Look, I’m currently staring at a stack of thirty-five essays on The Great Gatsby, and if I read one more sentence about the green light representing "money," I might actually cry. So, naturally, I took a break.
I needed something short. Something that wasn't trying to be the Great American Novel. I landed on Jane Austen’s Love and Friendship (or Freindship, as she spelled it at fourteen—which, honestly, makes me feel better about my students' spelling).
Here’s the thing: we treat Austen like this polite, tea-sipping saint of English literature. We forget she was savage. Especially at fourteen. This audiobook is barely over an hour, and it’s basically teenage Jane mocking the absolute life out of the romantic novels of her day.
Teenage Jane Was a Menace
If you go into this expecting Pride and Prejudice, you’re going to be confused. (And disappointed). Though honestly, if you want fully-formed Austen, Pride and Prejudice is right there—and it's excellent. This is satire with the safety catch off.
The plot—if you can call it that—is a series of letters detailing the lives of people who are addicted to drama. They don't just feel sad; they faint. Repeatedly. They run mad. They steal money. It’s the 1790 equivalent of a reality TV show where everyone is crying in a limo.
Listening to this, you realize that Marianne Dashwood from Sense and Sensibility didn’t just appear out of nowhere. (Speaking of which, Sense and Sensibility hits differently once you've heard teenage Jane mock these exact character types.). Austen was practicing her eye-rolls years in advance. The way the characters rationalize their terrible behavior ("It would be unfeeling to pay one's debts") is hilarious. It’s messy, it’s loud, and it’s clearly written by a brilliant kid who thinks adults are idiots.
The Voice in the Void
Okay, let’s talk about the narration. The version I grabbed didn't even list the narrator's name—which is usually a red flag.

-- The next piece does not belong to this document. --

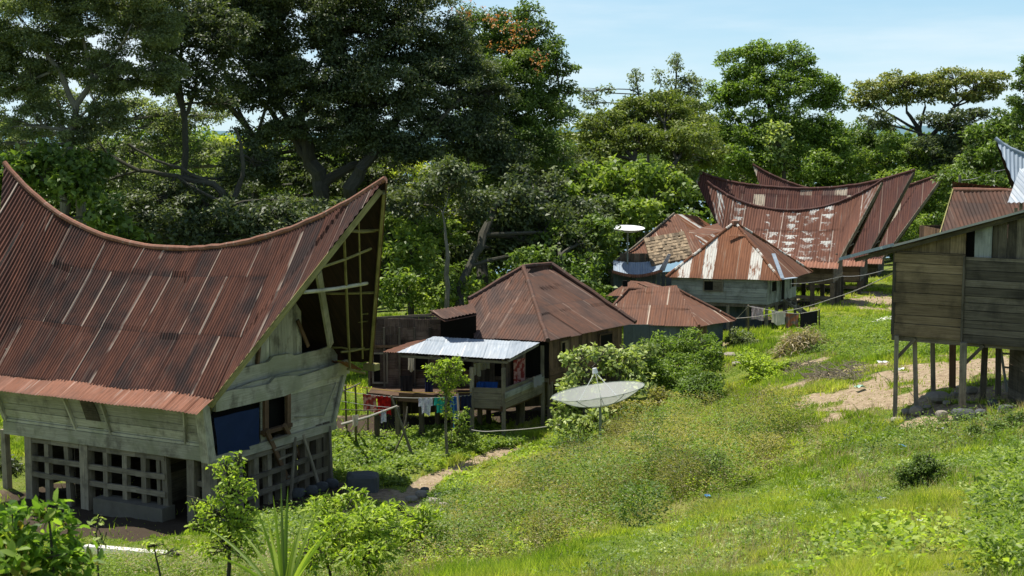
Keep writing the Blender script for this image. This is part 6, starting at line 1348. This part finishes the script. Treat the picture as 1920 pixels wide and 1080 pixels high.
# ------------------------------------------------------------------ satellite dishes
def mesh_mat():
    N = NT('dish_mesh'); d = N.n('BsdfPrincipled', {'Base Color': (0.62, 0.64, 0.60, 1), 'Roughness': .6}); tr = N.n('BsdfTransparent'); mx = N.n('MixShader', {0: .38})
    N.put(mx.inputs[1], tr.outputs[0]); N.put(mx.inputs[2], d.outputs[0]); N.t.links.new(mx.outputs[0], N.out.inputs[0]); return N.m
M['dish_mesh'] = mesh_mat(); M['white_metal'] = plain('white_painted_metal', (0.72, 0.73, 0.72), .5, .4, .12); M['pole_metal'] = plain('grey_green_pipe', (0.2, 0.23, 0.19), .6, .4, .3)
def dish(label, ctr, r, depth, axis, foot, mat_mesh='dish_mesh', feed=True):
    axis = unit(axis); x = unit(np.cross(axis, V(0, 1, 0.01))); y = np.cross(axis, x)
    p = lambda a, s: ctr + (x * math.cos(a) + y * math.sin(a)) * r * s - axis * depth * (1 - s * s)
    root = thing('satellite_dish', label, 'satellite dish', V(foot[0], foot[1], gzf(foot[0], foot[1])))
    mb = MB(); nr, na = 8, 48
    v = [tuple(p(2 * math.pi * k / na, .03 + .97 * i / nr)) for i in range(nr + 1) for k in range(na)]; b = len(mb.v); mb.v.extend(v)
    for i in range(nr):
        for k in range(na): k2 = (k + 1) % na; mb.addf([b + i * na + k, b + i * na + k2, b + (i + 1) * na + k2, b + (i + 1) * na + k], [(0, 0)] * 4, .5)
    mb.build('reflector', M[mat_mesh], root, smooth=True)
    for k in range(12):
        a = 2 * math.pi * k / 12; m_ = MB(); m_.tube([p(a, s) - axis * .01 for s in np.linspace(.03, 1, 7)], r * .006 + .003, 5); m_.build('rib', M['pole_metal' if mat_mesh == 'dish_mesh' else 'white_metal'], root)
    for s in (.5, 1.0):
        m_ = MB(); m_.tube([p(2 * math.pi * k / 32, s) for k in range(33)], r * .006 + .003, 5); m_.build('ring', M['pole_metal' if mat_mesh == 'dish_mesh' else 'white_metal'], root)
    g = gzf(foot[0], foot[1]); m_ = MB(); m_.tube([V(foot[0], foot[1], g - .2), ctr - axis * (depth + .02)], .05, 8); m_.build('pole', M['pole_metal'], root)
    if feed:
        fp = ctr + axis * r * .42 + x * 0
        for a in (.4, 2.5, 4.6): m_ = MB(); m_.tube([p(a, .55), fp], .012, 5); m_.build('strut', M['white_metal'], root)
        m_ = MB(); m_.tube([fp - axis * .05, fp + axis * .12], [.1, .07], 10); m_.build('feed_horn', M['white_metal'], root)
    return root
c = P(1121, 733, 35); dish('big see-through mesh satellite dish on a pole above the weeds', c, 89 * mpp(35), .50, V(-.15, .03, 1), P(1127, 800, 35))
c = P(1177, 427, 61); dish('small white satellite dish against the trees, above the ramshackle hut', c, 32 * mpp(61), .26, V(.02, -.10, 1), P(1178, 470, 61), 'white_metal', False)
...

I’ve heard some grumbling that the performance is "whiny." And look—they aren't wrong. There is a definite whine to the delivery. But here’s my hot take: The characters are supposed to be unbearable. Laura and Sophia are self-absorbed, melodramatic teenagers. If the narrator read this with the dignified calm of a BBC news anchor, the joke wouldn't land.
That said, does the high-pitched dramatics grate on the nerves after forty minutes? Yeah, a little. It’s a performance choice that fits the text but might test your patience. It’s like listening to a friend reenact an argument she had with her boyfriend—funny for five minutes, exhausting for an hour.
Why You Should Bother
My mom (hi Mom, thanks for downloading the pod) would probably hate this. She likes the romance. This is the anti-romance.
But for the rest of us? It’s a fascinating snapshot. It’s watching a master musician tuning their instrument before the concert starts. You hear the wit, the sentence structure, the biting social commentary—it’s just raw and unpolished.
It’s worth an hour of your life just to hear Austen make fun of people who think "sensibility" is a personality trait. Plus, it’s short enough that I can finish it and get back to these Gatsby essays before my coffee gets cold. (I won't, though. I'll probably listen to Lady Susan next. Don't tell Principal Martinez.)